Why Sergius? Why did Sergius became one of the most venerated saints in (the late) Late Antiquity? The short answer is of course “we can’t say for sure” but in Sergius’s case it is particularly curious that we have a Passio of Sergius and Bacchus but only Sergius became a VIP-saint while Bacchus remained a B-list celebrity. As this has not been addressed in scholarship, I will try to offer an explanation for this development and show how Sergius’ rising star is tied to 5th-century ecclesiastical politics and to the border fortress of Resafa. While until the end of the 4th century Resafa remained a small fortress at the eastern limes, it started to become an important pilgrimage center since Alexander of Hierapolis built the first martyr church here for Sergius in the first half of the 5th century.
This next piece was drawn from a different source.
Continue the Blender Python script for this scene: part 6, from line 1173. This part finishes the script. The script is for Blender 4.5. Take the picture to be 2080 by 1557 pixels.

In the sixth century Resafa was renamed Sergiupolis and elevated to metropolitan status. At this time, it may have been a hub for the Christianization of the Arab tribes, and Sergius’ fame continued under Islamic rule: it even attracted the Caliph Harun al-Rashid (786-809) to build his palace here.


Volker Menze is Associate Professor of Late Antique Studies at Central European University. He is the author of Justinian and the Making of the Syrian Orthodox Church (Oxford 2008) and currently works on a monograph entitled The Last Pharaoh of Alexandria: Patriarch Dioscorus and Ecclesiastical Politics in the Later Roman Empire.